Regularly occurring bouts of retinal movements suggest an REM sleep-like state in jumping spiders

Abstract

Sleep and sleep-like states are present across the animal kingdom, with recent studies convincingly demonstrating sleep-like states in arthropods, nematodes, and even cnidarians. However, the existence of different sleep phases across taxa is as yet unclear. In particular, the study of rapid eye movement (REM) sleep is still largely centered on terrestrial vertebrates, particularly mammals and birds. The most salient indicator of REM sleep is the movement of eyes during this phase. Movable eyes, however, have evolved only in a limited number of lineages-an adaptation notably absent in insects and most terrestrial arthropods-restricting cross-species comparisons. Jumping spiders, however, possess movable retinal tubes to redirect gaze, and in newly emerged spiderlings, these movements can be directly observed through their temporarily translucent exoskeleton. Here, we report evidence for an REM sleep-like state in a terrestrial invertebrate: periodic bouts of retinal movements coupled with limb twitching and stereotyped leg curling behaviors during nocturnal resting in a jumping spider. Observed retinal movement bouts were consistent, including regular durations and intervals, with both increasing over the course of the night. That these characteristic REM sleep-like behaviors exist in a highly visual, long-diverged lineage further challenges our understanding of this sleep state. Comparisons across such long-diverged lineages likely hold important questions and answers about the visual brain as well as the origin, evolution, and function of REM sleep.

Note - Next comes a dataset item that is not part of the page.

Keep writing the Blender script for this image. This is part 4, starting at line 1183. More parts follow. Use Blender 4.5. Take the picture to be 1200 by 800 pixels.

Keywords: dream; rapid eye movement; resting; salticid; sleep.

Fig. 1.

(A) Ethogram of a whole-night recording of a spiderling (E2108c, 09-03-2021 in the raw data). Colored boxes show observed behavioral sequences throughout the night. Green and purple lines show orientations of left and right retinal tube, respectively, extracted with automated video tracking (SI Appendix). Greyish blue shaded background areas indicate when the spider was not or only partially in dorsal view, limiting both manual and automated scoring of retinal movements (SI Appendix). (B) Screenshot from the video in A showing all tracked body points, with overlaid lines drawn from median lenses to the back of the retinal tubes. (C) Zoomed-in section of angular tracking overlaid on the manually scored retinal movements sequence highlighting the consistency between automated and manual scoring procedures. (D) Smoothed density plots showing durations (yellow) and intervals (gray) of retinal movement bouts. Black lines show medians. (E) Trajectory plots of left (green) and right (purple) ends of retinal tubes during 1 min of an REM sleep–like bout (Left) and 1 min of an in-between phase (Right; highlighted in C), with time progressing from dark to light shaded colors. (F) Example ethogram for an adult spider (E2102, 06-27-2021 in the raw data) showing regular periodicity of movement behaviors (twitching and leg curling).